3. Ciò posto in ordine alla regola di giudizio fissata dall’art. 425 c.p.p., comma 3, si osserva che questa Corte ha più volte affermato che il controllo del giudice di legittimità sulla motivazione della sentenza di non luogo non può avere ad oggetto gli elementi acquisiti dal pubblico ministero, ma solo la giustificazione adottata dal giudice nel valutare detti elementi, e, quindi, la riconoscibilità del criterio prognostico adottato nella valutazione d’insieme degli elementi acquisiti (Sez, 5, n. 14253 del 13/02/2008, dep. 04/04/2008, Piras, Rv. 239493; Sez. 4, n. 2652 del 27/11/2008, dep. 21/01/2009, Sorbello e altro, Rv. 242500; Sez. 5, n. 15364 del 18/03/2010, dep. 21/04/2010, Caradonna e altri, Rv. 246874; Sez. 2, n. 28743 del 14/05/2010, dep. 22/07/2010, Orsini e altri, Rv.

247860).

4. Il provvedimento impugnato, con motivazione rispettosa della regola di giudizio che governa l’esito dell’udienza preliminare, fissata dall’art. 425 c.p.p., comma 3, ed esente da evidenti incongruenze o da interne contraddizioni, ha indicato le ragioni per le quali gli elementi acquisiti nel corso delle indagini non sono idonei a fondare una positiva valutazione prognostica.

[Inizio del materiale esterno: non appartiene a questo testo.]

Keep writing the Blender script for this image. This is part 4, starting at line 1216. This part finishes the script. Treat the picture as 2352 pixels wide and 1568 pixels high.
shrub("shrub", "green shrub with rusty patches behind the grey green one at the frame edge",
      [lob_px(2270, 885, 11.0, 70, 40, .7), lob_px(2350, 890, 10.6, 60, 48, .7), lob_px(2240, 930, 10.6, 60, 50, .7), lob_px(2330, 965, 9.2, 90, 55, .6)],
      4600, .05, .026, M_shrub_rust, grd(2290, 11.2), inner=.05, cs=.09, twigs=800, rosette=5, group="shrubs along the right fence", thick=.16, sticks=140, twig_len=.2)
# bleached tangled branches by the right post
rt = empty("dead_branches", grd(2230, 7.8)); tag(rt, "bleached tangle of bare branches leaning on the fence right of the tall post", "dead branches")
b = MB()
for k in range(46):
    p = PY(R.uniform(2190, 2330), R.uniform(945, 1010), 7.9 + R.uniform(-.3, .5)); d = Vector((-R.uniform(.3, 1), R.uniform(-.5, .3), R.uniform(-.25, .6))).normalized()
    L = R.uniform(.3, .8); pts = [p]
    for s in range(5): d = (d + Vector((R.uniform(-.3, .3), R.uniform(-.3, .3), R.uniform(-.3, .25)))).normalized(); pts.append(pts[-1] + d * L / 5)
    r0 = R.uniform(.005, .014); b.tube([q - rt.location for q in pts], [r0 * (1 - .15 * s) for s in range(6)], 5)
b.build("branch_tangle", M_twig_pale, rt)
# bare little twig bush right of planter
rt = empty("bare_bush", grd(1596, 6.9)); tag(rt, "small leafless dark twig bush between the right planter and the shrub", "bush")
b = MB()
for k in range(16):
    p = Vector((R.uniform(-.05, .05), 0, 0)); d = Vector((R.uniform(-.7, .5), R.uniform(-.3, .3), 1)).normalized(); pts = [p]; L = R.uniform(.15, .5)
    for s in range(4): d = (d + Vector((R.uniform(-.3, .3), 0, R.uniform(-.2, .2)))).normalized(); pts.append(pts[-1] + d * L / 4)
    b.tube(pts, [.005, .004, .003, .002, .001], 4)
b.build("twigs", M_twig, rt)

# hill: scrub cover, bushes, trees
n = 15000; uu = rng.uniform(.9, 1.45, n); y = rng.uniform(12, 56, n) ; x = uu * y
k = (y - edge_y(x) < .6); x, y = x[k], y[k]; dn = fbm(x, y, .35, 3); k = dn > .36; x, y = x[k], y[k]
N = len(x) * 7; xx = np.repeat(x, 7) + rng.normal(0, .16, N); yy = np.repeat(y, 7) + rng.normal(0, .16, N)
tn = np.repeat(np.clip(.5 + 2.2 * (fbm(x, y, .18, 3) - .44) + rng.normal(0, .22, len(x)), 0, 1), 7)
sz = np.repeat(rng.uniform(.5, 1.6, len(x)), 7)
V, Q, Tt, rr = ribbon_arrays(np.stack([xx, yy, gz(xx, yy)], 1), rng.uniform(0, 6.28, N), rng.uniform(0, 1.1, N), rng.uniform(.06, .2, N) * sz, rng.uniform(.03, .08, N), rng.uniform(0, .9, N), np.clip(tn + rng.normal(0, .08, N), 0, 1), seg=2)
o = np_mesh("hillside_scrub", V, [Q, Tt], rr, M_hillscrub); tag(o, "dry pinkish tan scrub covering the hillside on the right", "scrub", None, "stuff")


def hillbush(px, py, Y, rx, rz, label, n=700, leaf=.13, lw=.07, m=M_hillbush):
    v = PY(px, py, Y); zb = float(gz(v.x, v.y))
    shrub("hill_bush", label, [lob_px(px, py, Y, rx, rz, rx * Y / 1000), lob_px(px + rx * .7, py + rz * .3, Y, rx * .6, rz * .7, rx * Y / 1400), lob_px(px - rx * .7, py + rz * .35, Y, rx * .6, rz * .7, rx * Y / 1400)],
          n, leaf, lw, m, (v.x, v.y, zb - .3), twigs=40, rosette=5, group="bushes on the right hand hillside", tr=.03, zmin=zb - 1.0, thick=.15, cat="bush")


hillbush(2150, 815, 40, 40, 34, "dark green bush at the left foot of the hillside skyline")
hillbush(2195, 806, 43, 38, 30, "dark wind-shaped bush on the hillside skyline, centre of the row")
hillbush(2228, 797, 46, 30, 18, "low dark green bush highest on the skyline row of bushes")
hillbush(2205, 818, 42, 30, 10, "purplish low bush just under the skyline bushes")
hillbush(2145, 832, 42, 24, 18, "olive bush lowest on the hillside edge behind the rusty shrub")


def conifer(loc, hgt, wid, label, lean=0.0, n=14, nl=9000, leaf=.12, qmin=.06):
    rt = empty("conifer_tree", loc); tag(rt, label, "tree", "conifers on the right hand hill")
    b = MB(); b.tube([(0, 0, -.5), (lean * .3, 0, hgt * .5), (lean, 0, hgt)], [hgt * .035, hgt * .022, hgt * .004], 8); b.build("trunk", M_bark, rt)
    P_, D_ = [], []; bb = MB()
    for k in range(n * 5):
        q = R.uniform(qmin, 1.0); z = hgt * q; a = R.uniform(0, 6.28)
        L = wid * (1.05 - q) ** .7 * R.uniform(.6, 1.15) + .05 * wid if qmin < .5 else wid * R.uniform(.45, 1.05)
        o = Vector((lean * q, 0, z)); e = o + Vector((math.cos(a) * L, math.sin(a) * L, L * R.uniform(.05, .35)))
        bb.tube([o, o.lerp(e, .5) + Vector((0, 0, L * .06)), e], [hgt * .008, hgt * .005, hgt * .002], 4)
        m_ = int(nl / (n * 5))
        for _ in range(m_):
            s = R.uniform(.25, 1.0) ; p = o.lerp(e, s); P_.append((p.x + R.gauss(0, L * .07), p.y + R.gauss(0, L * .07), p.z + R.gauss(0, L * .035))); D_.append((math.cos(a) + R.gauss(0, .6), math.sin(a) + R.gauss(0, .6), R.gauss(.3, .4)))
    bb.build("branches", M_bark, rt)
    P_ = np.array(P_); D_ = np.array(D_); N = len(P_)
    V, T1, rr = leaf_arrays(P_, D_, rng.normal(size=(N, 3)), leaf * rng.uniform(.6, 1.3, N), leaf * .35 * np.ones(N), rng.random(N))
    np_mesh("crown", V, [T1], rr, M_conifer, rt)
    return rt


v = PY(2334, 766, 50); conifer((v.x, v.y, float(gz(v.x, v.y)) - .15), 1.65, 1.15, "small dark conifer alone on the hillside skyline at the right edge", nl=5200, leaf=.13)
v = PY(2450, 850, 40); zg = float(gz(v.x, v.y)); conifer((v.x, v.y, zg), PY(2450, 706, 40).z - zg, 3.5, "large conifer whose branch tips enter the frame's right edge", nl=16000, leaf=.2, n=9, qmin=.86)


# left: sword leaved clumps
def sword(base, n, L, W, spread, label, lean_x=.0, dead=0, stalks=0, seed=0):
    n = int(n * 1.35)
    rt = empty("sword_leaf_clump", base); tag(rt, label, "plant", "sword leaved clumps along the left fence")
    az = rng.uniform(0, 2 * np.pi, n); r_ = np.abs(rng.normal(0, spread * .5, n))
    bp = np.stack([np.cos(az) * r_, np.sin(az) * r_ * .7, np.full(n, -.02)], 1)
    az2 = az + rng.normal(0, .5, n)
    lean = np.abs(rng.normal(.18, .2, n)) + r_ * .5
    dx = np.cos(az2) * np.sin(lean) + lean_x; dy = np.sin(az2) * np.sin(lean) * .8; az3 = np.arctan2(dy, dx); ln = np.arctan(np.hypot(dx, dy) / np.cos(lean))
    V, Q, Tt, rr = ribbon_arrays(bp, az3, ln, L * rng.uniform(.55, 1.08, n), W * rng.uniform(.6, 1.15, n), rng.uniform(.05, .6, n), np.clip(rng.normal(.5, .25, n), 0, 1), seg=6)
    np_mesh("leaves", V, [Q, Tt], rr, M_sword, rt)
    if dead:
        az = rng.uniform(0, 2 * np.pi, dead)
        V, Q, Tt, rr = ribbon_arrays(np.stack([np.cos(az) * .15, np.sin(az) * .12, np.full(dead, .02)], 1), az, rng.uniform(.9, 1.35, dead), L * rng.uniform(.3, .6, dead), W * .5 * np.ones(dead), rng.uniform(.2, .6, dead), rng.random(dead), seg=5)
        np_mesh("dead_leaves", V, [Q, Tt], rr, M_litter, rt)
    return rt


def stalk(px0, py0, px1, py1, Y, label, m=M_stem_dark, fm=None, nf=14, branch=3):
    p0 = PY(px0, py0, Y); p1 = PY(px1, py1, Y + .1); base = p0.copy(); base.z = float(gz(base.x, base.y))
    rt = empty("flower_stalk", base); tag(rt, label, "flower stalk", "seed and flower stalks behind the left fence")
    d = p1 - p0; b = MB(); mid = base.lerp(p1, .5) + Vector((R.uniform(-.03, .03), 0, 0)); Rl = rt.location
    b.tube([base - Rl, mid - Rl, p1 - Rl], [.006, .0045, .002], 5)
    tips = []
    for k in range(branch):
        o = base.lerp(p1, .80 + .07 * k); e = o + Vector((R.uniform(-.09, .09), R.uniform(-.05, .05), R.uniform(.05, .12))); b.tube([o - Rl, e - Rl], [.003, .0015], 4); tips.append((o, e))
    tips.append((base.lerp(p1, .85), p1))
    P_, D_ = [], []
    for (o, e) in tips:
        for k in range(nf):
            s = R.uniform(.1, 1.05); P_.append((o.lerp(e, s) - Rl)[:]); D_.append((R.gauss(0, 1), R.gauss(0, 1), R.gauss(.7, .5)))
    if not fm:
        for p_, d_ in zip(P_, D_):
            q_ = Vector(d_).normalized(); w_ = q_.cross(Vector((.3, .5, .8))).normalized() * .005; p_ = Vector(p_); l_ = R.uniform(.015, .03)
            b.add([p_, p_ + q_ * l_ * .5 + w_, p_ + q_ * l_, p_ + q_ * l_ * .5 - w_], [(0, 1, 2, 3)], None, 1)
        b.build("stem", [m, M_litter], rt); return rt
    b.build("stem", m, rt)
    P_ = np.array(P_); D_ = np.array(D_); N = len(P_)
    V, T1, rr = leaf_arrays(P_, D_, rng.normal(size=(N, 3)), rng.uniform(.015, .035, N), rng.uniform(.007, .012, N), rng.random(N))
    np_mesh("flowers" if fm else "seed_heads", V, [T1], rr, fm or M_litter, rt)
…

Il G.u.p. ha infatti rilevato, all’esito dell’analisi dei fatti e degli elementi raccolti a carico dell’imputato, specificatamente descritti, che non vi è prova alcuna della messa a disposizione da parte del N., in favore del latitante, dell’auto in suo uso nè della contestata attività del medesimo di "preventiva verifica della presenza delle FF.OO. in occasione degli spostamenti realizzati dal latitante". A tale ultimo riguardo il Giudice ha osservato che anche nell’unica occasione, coincidente con l’arresto del latitante, in cui l’auto condotta dal N. è stata vista precedere quella del latitante con il suo difensore, la condotta del medesimo non può ritenersi finalizzata a sottrarre il latitante alla cattura per il rilievo della impossibilità per il N., precedendo a poca distanza con la sua auto quella in cui era il latitante con il suo difensore, di avvertire il medesimo della presenza eventuale delle forze dell’ordine e consentirne la fuga.

Il rilievo conclusivo espresso nel giudizio prognostico adottato dal G.u.p. per ritenere che non vi fosse alcun elemento idoneo a sostenere l’accusa per il reato contestato è coerente con la valutazione d’insieme degli elementi acquisiti dal Pubblico Ministero, e in particolare con gli esiti delle conversazioni intercettate il giorno della cattura del latitante e intercorse tra il N. e l’avv. S., legale di fiducia dello stesso latitante, plausibilmente interpretate, alla luce delle dichiarazioni rese dal N. nel corso del suo interrogatorio, come finalizzate alla costituzione dello stesso latitante, atteso il contenuto della conversazione progr. n. 298 del 14 ottobre 2009 ore 15,59 (nella parte In cui il legale ha detto al N. "quando è qua … avvisa i carabinieri di Santa Maria …che da qua alla …"), e la non dedotta contestazione allo stesso legale della condotta favoreggiatrice.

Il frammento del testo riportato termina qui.